Jairus was probably getting impatient at this point.
Christ was standing there asking who had touched Him.
Finally, when she realized she could not conceal what she had done, she stepped forward.
Women didn’t call attention to themselves in that culture and the tale of her sickness would have been embarrassing as she recounted it but, glory be to God, she had been healed!
Christ had outed her for two reasons.
First, He is such a compassionate Savior that He wanted it to be a public testimony that this woman was now healed.
She was now clean.
She could be restored to full fellowship.
Christ was not so busy or so important that He couldn’t stop and take the time to restore her to her people.
It was the end of her physical affliction and also the end of an unbearable loneliness.
Secondly, Christ called her out so she would understand that it wasn’t the tassel of His garment that had healed her but it was His power and His authority that had healed her.

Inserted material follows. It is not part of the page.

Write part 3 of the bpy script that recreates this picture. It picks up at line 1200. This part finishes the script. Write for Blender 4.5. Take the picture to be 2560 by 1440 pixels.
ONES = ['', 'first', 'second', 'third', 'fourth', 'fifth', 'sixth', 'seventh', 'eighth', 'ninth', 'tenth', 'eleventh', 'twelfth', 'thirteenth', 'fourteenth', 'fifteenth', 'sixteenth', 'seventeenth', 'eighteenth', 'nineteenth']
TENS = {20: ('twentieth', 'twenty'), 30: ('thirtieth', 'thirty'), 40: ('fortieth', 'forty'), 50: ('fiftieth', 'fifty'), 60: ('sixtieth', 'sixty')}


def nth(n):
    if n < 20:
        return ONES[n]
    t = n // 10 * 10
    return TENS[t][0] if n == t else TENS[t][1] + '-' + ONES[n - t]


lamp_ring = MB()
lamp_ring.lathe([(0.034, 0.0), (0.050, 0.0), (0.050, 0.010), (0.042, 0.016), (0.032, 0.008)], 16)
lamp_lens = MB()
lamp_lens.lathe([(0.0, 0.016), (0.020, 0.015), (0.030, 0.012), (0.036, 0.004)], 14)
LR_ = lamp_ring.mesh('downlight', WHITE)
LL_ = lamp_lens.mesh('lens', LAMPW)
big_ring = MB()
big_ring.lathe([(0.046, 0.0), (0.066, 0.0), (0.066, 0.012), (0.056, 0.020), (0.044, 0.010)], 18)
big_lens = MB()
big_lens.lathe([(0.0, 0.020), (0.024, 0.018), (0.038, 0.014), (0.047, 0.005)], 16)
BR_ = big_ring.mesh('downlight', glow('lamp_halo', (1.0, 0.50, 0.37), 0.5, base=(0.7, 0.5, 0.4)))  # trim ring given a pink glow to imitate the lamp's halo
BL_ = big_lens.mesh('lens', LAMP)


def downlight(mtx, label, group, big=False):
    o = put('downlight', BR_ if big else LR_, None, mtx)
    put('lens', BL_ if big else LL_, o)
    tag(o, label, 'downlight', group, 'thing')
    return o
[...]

Her faith had been somewhat superstitious.
Her faith had been somewhat weak in looking to a physical object to heal her.
But Christ rewarded even a feeble faith and reminded her that it was He who rewards.

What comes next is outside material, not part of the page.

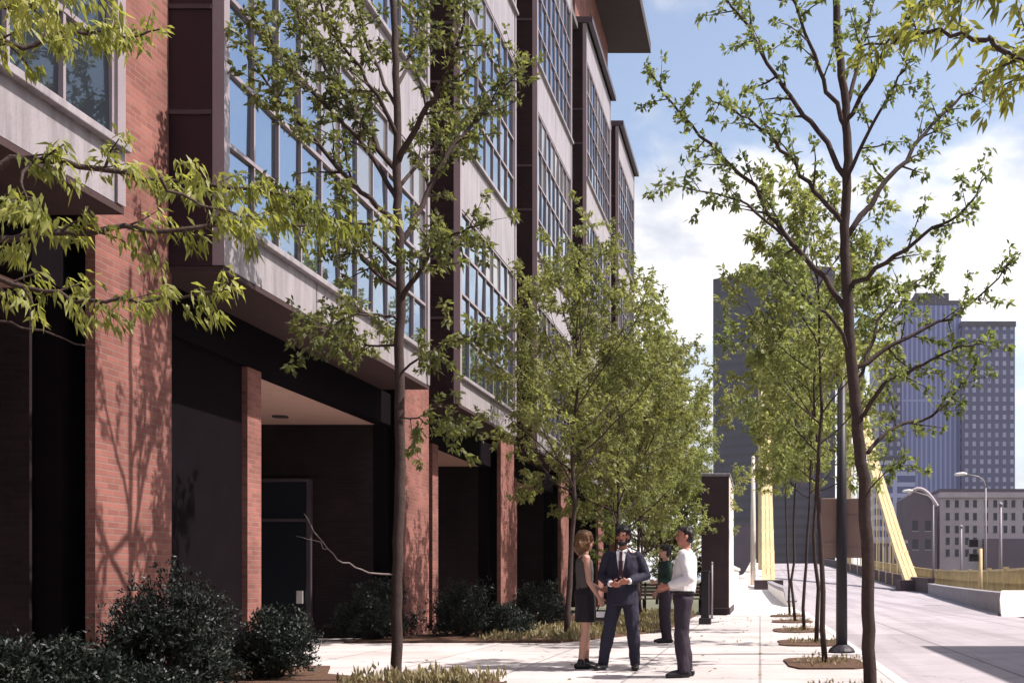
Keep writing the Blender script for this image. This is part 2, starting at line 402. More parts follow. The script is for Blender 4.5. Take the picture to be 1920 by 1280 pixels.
class MB:
    """collects shapes of one part; coordinates are world minus origin"""
    def __init__(s, origin=(0, 0, 0)):
        s.v, s.f, s.o = [], [], Vector(origin)
    def poly(s, pts):
        b = len(s.v)
        s.v += [tuple(Vector(p) - s.o) for p in pts]
        s.f.append(tuple(range(b, b + len(pts))))
        return s
    def box(s, x0, x1, y0, y1, z0, z1):
        b = len(s.v)
        for z in (z0, z1):
            for x, y in ((x0, y0), (x1, y0), (x1, y1), (x0, y1)):
                s.v.append(tuple(Vector((x, y, z)) - s.o))
        for q in ((0, 3, 2, 1), (4, 5, 6, 7), (0, 1, 5, 4), (1, 2, 6, 5), (2, 3, 7, 6), (3, 0, 4, 7)):
            s.f.append(tuple(b + i for i in q))
        return s
    def prism(s, pts, z0, z1):
        """upright prism over a counter-clockwise outline"""
        n = len(pts); b = len(s.v)
        for z in (z0, z1):
            for p in pts: s.v.append(tuple(Vector((p[0], p[1], z)) - s.o))
        s.f.append(tuple(b + n - 1 - i for i in range(n))); s.f.append(tuple(b + n + i for i in range(n)))
        for i in range(n):
            j = (i + 1) % n
            s.f.append((b + i, b + j, b + n + j, b + n + i))
        return s
    def tube(s, pts, rad, n=8, cap=True, flat=None):
        """round (or flattened) bar along a path"""
        pts = [Vector(p) - s.o for p in pts]
        if not hasattr(rad, '__len__'): rad = [rad] * len(pts)
        b0 = len(s.v); ref = None
        for i, p in enumerate(pts):
            t = (pts[min(i + 1, len(pts) - 1)] - pts[max(i - 1, 0)])
            if t.length < 1e-9: t = Vector((0, 0, 1))
            t.normalize()
            if ref is None:
                ref = t.orthogonal().normalized() if flat is None else Vector(flat)
            u = (ref - t * ref.dot(t)); u.normalize(); ref = u
            w = t.cross(u)
            for k in range(n):
                a = 2 * math.pi * k / n
                s.v.append(tuple(p + (u * math.cos(a) + w * math.sin(a)) * rad[i]))
        for i in range(len(pts) - 1):
            for k in range(n):
                k2 = (k + 1) % n
                s.f.append((b0 + i * n + k, b0 + i * n + k2, b0 + (i + 1) * n + k2, b0 + (i + 1) * n + k))
        if cap:
            s.f.append(tuple(b0 + n - 1 - k for k in range(n)))
            e = b0 + (len(pts) - 1) * n
            s.f.append(tuple(e + k for k in range(n)))
        return s
    def bar(s, a, b, w, h):
        """square bar of width w (sideways) and height h between two points"""
        a, b = Vector(a), Vector(b)
        t = (b - a).normalized()
        up = Vector((0, 0, 1)) if abs(t.z) < 0.95 else Vector((0, 1, 0))
        u = t.cross(up).normalized() * (w / 2); v = u.cross(t).normalized() * (h / 2)
        k = len(s.v)
        for p in (a, b):
            for q in (-u - v, u - v, u + v, -u + v): s.v.append(tuple(p + q - s.o))
        for q in ((3, 2, 1, 0), (4, 5, 6, 7), (0, 1, 5, 4), (1, 2, 6, 5), (2, 3, 7, 6), (3, 0, 4, 7)):
            s.f.append(tuple(k + i for i in q))
        return s
    def build(s, name, mat, parent=None, smooth=False, bevel=0.0):
        me = bpy.data.meshes.new(name)
        me.from_pydata(s.v, [], s.f)
        me.materials.append(mat)
        if smooth:
            me.polygons.foreach_set('use_smooth', [True] * len(me.polygons))
        me.update()
        o = bpy.data.objects.new(name, me)
        col.objects.link(o)
        if parent is not None:
            o.parent = parent
        else:
            o.location = s.o
        if bevel:
            bm = o.modifiers.new('edge', 'BEVEL'); bm.width = bevel; bm.segments = 2; bm.limit_method = 'ANGLE'
        return o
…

It was Christ she had received.
In verse 48 He said to her, Daughter, your faith has made you well; go in peace.
Can you imagine receiving a benediction to “Go in peace” from the God-Man who grants peace with God?
Now we don’t know how long they had lingered, but, while Christ was still speaking, someone came from Jairus’ house saying: “Your daughter is dead; don’t bother the Teacher anymore.”
How many of you have seen your child close to death as I have?
Can you imagine, even if only a little, how Jairus felt at that moment.
But Christ ignored the messenger.
He turned straight to Jairus and told him: “Fear no longer; only believe, and she will be made well.”
Hold on to me Jairus.
Do not fear.
How often do we need to hear that from God and how often does He tell us that in the Scriptures because we do fear.
When they arrived at the house, Christ allowed no one to come in except Peter and John and James, and the child’s father and mother.
It doesn’t say that there was no available space to fit more people but, rather, that Christ would not permit anyone else to come in.
Meanwhile, a crowd of mourners had already gathered and they were weeping and wailing over her.
Christ commanded them to stop weeping for, He said, “she is not dead but asleep.”
But, the text says, that the crowd laughed in Jesus’ face because they knew she was dead.